Words on the Word
St Joseph
2 Sam 7.4-16 Your throne will be established for ever.
Rom 4.13-22 The promise depends on faith.
Mt 1.16-24 Joseph did what the angel of the Lord commanded.
God entrusted our Saviour to the care of St Joseph. St Joseph was no doubt an outstanding man. Catholic tradition has expounded his outstandingness so thoroughly that he can seem a little unreal, almost like a caricature of virtue. What I wish to focus on tonight is rather a matter of principle. However excellent he was, Joseph was an ordinary fellow, an artisan in stable circumstances, but without special status, wealth, or social security. He owned little enough to carry his livelihood with him on a donkey’s back from Galilee to Egypt and back. To this righteous country carpenter, ready to up sticks, the almighty Creator of heaven and earth entrusted his only begotten Son and the Agent of the world’s redemption.

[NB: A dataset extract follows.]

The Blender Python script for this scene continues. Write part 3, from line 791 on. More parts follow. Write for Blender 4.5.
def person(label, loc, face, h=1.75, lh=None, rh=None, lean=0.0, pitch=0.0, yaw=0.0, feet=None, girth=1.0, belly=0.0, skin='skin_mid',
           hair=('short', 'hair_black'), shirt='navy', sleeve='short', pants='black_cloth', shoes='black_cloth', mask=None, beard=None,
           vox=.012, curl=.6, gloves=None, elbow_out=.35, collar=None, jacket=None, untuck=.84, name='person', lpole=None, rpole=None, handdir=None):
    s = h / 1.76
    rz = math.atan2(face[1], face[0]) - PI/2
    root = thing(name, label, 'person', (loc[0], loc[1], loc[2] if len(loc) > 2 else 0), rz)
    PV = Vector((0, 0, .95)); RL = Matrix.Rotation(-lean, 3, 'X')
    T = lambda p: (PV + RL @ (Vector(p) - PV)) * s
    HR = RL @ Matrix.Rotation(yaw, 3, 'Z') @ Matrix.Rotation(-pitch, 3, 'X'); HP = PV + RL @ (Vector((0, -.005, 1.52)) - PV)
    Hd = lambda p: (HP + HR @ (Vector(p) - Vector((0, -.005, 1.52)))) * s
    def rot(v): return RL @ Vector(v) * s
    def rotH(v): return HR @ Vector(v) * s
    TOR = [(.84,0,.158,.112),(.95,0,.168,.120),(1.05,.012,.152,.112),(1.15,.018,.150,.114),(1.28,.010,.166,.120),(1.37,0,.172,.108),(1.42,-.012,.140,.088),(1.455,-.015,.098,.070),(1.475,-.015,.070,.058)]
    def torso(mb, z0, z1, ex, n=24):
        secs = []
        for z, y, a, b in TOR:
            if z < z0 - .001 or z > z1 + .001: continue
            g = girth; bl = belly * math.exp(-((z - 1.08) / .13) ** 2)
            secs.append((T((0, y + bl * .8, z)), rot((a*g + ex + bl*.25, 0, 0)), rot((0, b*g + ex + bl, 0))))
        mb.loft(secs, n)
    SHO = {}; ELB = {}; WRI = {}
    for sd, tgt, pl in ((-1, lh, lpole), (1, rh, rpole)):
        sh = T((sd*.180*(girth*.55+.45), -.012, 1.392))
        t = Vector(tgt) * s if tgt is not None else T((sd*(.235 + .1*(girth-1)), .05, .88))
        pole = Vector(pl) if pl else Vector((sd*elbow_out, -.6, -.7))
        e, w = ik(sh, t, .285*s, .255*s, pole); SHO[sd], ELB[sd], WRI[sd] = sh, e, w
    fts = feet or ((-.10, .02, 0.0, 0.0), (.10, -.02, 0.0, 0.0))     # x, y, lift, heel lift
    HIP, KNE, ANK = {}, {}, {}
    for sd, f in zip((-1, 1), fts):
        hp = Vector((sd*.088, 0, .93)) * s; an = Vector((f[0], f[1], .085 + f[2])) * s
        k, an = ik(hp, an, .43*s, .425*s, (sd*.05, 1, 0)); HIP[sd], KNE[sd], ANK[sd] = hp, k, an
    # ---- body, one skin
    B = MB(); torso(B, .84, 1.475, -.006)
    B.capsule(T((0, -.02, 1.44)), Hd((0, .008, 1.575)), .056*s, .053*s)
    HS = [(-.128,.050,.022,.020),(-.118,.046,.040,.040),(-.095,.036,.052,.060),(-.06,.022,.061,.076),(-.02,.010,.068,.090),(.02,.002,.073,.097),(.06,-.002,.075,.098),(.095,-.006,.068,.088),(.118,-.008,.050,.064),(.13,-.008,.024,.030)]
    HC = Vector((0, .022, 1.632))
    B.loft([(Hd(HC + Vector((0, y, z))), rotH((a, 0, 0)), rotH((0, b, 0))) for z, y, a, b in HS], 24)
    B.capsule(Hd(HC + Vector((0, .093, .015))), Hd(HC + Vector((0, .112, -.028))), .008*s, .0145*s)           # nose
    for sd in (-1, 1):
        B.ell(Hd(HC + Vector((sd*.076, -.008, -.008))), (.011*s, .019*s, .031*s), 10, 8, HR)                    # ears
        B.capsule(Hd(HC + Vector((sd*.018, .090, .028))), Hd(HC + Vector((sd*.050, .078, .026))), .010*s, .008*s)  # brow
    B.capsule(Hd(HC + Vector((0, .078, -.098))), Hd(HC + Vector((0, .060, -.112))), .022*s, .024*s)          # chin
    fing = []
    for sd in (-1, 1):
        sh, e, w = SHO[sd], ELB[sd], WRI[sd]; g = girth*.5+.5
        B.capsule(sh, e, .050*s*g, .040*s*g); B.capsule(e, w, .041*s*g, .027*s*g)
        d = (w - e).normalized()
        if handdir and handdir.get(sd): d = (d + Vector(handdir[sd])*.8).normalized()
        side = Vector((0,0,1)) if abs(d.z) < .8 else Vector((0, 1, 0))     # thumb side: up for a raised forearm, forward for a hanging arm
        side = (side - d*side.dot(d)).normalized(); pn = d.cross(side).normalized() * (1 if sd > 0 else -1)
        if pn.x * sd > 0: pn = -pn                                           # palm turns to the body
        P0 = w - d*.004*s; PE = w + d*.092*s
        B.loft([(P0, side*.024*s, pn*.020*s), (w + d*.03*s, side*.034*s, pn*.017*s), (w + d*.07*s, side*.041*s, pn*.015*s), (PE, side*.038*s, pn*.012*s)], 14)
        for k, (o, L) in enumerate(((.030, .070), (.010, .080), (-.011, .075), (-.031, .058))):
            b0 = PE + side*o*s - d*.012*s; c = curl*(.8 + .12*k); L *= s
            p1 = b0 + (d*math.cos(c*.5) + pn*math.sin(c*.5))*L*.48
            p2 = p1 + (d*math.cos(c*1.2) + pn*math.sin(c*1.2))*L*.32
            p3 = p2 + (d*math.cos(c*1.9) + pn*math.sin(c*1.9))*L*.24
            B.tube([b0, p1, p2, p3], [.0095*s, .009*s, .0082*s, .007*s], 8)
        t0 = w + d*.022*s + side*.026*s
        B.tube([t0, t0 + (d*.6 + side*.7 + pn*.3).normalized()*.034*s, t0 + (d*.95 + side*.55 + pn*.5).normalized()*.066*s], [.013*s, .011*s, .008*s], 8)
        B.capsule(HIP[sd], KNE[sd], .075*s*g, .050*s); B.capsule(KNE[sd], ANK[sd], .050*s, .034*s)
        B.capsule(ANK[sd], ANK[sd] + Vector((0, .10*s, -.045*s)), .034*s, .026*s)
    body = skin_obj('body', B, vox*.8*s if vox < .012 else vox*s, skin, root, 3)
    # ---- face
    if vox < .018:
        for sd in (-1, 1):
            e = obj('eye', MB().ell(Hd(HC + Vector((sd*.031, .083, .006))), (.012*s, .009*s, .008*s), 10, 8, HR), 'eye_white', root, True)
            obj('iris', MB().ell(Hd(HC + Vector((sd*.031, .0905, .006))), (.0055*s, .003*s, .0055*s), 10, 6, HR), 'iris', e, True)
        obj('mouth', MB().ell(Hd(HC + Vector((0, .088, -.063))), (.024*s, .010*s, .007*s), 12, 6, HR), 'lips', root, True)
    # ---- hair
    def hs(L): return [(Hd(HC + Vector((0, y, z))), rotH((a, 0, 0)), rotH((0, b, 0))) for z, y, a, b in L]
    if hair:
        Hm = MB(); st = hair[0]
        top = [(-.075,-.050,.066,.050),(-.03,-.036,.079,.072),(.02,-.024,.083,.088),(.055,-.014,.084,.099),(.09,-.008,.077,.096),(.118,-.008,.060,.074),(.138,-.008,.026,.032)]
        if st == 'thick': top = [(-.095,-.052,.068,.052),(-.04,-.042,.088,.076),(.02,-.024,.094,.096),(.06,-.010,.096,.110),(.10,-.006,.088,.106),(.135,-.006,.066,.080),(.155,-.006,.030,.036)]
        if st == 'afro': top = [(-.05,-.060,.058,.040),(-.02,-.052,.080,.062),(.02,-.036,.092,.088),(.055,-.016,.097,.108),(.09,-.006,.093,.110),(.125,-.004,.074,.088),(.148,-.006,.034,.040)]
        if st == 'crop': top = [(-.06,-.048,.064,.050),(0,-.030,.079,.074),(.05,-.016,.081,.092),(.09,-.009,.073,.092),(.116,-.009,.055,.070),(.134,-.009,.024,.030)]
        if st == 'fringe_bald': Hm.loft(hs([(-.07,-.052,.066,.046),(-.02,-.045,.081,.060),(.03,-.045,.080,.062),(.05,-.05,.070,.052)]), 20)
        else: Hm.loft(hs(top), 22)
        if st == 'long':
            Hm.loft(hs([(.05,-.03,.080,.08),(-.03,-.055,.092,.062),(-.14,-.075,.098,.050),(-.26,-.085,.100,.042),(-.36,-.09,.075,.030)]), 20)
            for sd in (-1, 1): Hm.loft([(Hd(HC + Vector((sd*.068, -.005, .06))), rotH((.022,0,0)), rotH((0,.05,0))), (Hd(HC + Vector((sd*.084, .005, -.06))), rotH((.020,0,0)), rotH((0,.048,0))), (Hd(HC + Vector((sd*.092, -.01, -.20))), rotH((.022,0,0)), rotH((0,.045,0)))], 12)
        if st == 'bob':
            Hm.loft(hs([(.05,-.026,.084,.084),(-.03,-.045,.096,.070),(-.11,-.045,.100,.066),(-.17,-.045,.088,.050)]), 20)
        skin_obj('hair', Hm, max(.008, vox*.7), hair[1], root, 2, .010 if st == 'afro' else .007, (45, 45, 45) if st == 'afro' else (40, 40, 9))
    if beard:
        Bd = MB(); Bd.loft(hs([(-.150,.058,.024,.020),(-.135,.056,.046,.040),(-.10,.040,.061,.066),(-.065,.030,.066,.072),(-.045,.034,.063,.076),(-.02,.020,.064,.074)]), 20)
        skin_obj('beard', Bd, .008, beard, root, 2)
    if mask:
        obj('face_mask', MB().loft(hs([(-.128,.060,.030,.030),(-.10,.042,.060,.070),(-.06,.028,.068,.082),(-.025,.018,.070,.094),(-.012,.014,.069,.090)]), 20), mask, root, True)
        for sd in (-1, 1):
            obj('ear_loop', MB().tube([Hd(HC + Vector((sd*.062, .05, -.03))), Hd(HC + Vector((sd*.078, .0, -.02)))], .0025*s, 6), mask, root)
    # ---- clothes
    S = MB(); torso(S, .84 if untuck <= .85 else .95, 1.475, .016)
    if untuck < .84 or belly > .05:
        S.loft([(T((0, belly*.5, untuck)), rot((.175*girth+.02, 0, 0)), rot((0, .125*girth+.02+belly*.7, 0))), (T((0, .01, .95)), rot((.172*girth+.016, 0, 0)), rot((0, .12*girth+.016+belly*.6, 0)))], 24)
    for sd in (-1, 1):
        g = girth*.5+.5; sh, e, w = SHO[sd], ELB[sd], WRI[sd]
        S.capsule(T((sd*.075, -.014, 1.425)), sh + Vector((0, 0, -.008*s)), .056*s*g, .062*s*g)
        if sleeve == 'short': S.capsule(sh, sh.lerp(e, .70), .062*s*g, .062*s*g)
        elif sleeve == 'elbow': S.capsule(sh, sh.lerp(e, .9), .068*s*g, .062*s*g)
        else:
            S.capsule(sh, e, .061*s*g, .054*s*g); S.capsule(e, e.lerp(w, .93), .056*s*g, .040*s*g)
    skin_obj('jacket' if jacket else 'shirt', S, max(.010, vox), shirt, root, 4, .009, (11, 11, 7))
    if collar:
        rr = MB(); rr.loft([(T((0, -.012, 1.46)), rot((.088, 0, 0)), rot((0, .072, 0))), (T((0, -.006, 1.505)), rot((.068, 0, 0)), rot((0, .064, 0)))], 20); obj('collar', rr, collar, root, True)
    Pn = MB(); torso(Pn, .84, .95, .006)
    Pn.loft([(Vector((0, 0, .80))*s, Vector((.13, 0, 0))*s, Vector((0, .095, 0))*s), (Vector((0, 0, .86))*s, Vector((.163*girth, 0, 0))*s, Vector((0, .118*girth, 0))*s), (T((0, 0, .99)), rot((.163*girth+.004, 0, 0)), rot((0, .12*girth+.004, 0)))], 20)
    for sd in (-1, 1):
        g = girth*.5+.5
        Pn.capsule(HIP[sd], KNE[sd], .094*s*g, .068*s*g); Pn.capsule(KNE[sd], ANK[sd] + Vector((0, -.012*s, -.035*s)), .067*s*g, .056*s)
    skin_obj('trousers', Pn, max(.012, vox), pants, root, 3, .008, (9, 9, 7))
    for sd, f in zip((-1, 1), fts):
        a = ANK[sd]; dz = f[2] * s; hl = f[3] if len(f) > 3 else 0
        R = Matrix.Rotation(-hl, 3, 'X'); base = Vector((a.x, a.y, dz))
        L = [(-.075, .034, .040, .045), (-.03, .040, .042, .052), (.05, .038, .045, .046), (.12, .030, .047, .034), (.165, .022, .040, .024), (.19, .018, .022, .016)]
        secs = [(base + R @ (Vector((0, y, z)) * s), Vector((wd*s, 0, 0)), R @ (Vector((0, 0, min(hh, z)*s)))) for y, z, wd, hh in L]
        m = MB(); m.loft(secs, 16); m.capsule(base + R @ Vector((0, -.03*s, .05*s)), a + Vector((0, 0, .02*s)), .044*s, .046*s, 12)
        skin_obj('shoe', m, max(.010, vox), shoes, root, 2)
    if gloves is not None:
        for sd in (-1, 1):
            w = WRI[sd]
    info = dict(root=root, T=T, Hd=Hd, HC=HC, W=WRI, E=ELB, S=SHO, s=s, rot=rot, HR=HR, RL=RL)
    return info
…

Today’s liturgy draws several lines between Joseph, the husband of Mary, and Jacob’s son, the first Biblical Joseph. This Joseph belonged to a higher social class — Jacob was a tribal chief — but lost all when his brothers coolly sold him into slavery. For years this Joseph lived uncertainly. When he landed in Pharao’s gaol, he must have assumed he would never be released. Yet precisely he became God’s providential instrument, the link that made it possible for God’s people to avoid perishing from starvation.
Why does God act in this way? Why does he not choose more secure, warrantable procedures? Based on his case history, the Lord would not stand a chance confronted with the terms of a modern insurance agency.
God is not bound by our ideas of what is, and what is not, reasonable. He is the God of the hundredfold. He is also a God who is at ease in hiddenness and fragility. That is something to recall today, when the Church in various parts of the word agonises on account of losing ground and thinks up drastic procedures to reclaim lost territory. There’s a risk that we end up, thus, following wrong tracks. Both the older and the younger Joseph had to lose everything. They had to leave a life that gave them security in order to step out into the unknown. There they were made ready for service within God’s plan. It often happens that God prepares us for action, not by giving us things, but by taking things away from us. That is how we learn what faith is, and hope; that is how we learn what it means in practice to live by grace.
Joseph’s emblem is the lily. The lily represents purity. Joseph was chaste in the sense St Benedict asks the abbot of a monastery to be chaste. He is to pour out his life for his sons, but not for a moment is he to belive that they belong to him. In the freedom of our Lord Jesus Christ was see, as it were, a mirror image of Joseph’s paternal liberty. The lily also represents extravagance. Solomon in all his glory could not match the lily of the field. Let us, by following Joseph’s example, be pure and generous; let us trustfully follow the Spirit’s guidance, even if it leads us to experiences of loss for the sake of fidelity, even if it takes us into uncharted landscapes. In this way God, through the Church, will be able to make use of us for his salvific purpose, whose mark is the cross.